Monday, June 21, 2010

CIRM Challenged by Nine Scientists on Negative Grant Decisions

A ninth researcher has filed a petition to overturn a negative decision on a grant application scheduled to be considered at a meeting tomorrow of the board of the $3 billion California stem cell agency.

The scientist is Judith Shizuru, the third applicant from Stanford to seek reconsideration of an application in the $30 million immunology round. Forty-four applications were filed. Fifteen were approved by the CIRM Grants Working Group. Nearly one-third of those rejected have now appealed the actions.

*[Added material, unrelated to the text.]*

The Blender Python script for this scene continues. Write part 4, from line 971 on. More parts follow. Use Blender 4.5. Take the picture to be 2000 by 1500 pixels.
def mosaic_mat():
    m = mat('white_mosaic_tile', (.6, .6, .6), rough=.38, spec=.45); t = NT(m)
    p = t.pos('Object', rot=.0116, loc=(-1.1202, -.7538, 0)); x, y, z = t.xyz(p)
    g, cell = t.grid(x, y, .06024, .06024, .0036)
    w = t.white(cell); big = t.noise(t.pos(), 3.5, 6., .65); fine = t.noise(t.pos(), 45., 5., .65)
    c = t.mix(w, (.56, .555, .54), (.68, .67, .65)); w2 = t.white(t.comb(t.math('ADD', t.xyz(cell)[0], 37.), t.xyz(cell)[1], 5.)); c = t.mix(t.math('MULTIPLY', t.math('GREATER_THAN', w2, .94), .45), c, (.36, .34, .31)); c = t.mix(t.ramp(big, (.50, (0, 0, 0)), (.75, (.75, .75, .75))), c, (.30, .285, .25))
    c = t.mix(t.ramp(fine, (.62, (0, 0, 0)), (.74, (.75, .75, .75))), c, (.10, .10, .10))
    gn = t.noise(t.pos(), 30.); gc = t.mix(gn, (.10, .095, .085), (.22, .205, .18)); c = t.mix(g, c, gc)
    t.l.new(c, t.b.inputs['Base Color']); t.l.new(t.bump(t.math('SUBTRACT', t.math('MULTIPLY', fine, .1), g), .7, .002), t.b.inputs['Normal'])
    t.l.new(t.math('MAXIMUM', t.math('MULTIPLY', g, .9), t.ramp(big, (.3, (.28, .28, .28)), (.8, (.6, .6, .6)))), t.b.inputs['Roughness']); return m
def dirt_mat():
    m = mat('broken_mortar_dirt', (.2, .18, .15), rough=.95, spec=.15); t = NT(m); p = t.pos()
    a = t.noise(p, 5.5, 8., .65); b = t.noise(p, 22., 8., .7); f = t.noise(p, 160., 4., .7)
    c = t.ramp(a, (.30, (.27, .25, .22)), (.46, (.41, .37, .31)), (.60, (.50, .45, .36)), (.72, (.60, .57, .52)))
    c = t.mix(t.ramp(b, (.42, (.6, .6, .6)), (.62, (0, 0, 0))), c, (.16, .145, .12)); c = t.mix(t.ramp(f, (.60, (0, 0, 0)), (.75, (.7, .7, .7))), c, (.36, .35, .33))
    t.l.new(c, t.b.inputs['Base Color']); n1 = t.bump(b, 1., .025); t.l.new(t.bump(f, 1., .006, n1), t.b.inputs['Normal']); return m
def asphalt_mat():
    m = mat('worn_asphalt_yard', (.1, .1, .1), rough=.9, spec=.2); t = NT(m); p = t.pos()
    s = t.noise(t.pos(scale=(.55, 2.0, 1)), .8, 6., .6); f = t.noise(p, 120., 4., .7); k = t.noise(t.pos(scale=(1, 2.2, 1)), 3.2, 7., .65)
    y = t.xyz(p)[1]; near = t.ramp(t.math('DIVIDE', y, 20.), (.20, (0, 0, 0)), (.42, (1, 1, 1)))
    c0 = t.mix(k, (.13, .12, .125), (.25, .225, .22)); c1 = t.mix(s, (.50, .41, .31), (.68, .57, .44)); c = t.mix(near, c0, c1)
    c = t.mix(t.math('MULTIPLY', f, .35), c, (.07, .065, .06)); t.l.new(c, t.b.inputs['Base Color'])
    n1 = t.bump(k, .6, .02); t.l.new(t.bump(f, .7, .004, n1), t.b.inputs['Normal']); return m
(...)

Regardless of the decisions by the grant review group, the CIRM board can do as it pleases with applications. However, it has been loath to overturn reviewer decisions. A number of board members are uncomfortable with the entire appeal process, including public appeals by scientists at its meetings. Nonetheless, some researchers have been successful.

In addition to Shizuru, here are the the names of the others who have submitted what CIRM calls “extraordinary petitions:” Olivia Martinez and Joseph Wu, both of Stanford; Defu Zeng and Chih-Pin Liu, both of the City of Hope; Genhong Chen and Elaine Reed, both of UCLA;  Jeanne Loring of Scripps, and Husein Hadeiba of the Palo Alto Institute for Research and Education, Inc.

With the exception of Hadeiba, all the institutions of the scientists have members on the 29-person CIRM board. However, they are barred from taking part in discussion of or voting on the grants in question.

An anonymous comment filed on one of our earlier items on the petitions said the "situation is out of control." The comment also declared that the researchers "are undermining the review process and challenging the authority of the reviewers."

Links to all the petitions letters can be found on the agenda for the CIRM board meeting. The summaries of the reviewers' comments can be found here. Click on the number of the grant to read the summary.

Here are two earlier items we wrote on the petitions: "Yamanaka Invoked" and "Six Scientists."

(Editor's note: An earlier version of this item incorrectly said the applications totalled 45 and that 16 were approved.)


  1. Jeanne Loring8:26 AM

    This is the first time I've submitted a petition, although my grant applications have been right on the border (and unfunded) before. If I'd known that 8 others would file, I would have thought better of it.
    But I want to comment on what I think is the reason behind the rush of petitions. I don't think the intention of any of the petitioners was to subvert the review system. Grant applicants who are used to the NIH system expect to have a chance to revise and resubmit their applications in response to the reviewers' critiques. I know that review committees are not offended by this, because I've served on many. In fact, in the last few years, the best strategy for getting an NIH grant funded was to re-submit revised proposals TWICE. The third submissions (called "A2") had a much higher rate of success than the first submissions!
    I know that this was not the purpose of the petition system, but because of this NIH system, applicants are poised to respond to the reviewers' critiques, and mean no offense to the reviewers.
    Jeanne Loring

  2. Anonymous10:50 AM


    The CIRM extraordinary petitions are not at all similar to simply resubmitting an NIH grant. I don't think that's a valid comparison.

    NIH also has an appeal process that is more akin to the CIRM petition process, but almost no one uses the NIH appeal process because I think it is considered bad form and is almost never successful.

    Also, when scientists resubmit grants to NIH,they do not challenge the reviewers in the way that a lot of these extraordinary petitions have been doing. Instead, NIH resubmissions go to extreme lengths to be polite and not call out reviewers for making mistakes or missing things.

    It's true that some CIRM grant applicants may be used to the NIH system where you get 2 chances (not 3 anymore), but they should know that is not how the CIRM system works and respect that.

    If 1/3 of CIRM applicants file petitions every time and many of those challenge the reviewers, the system is going to break down.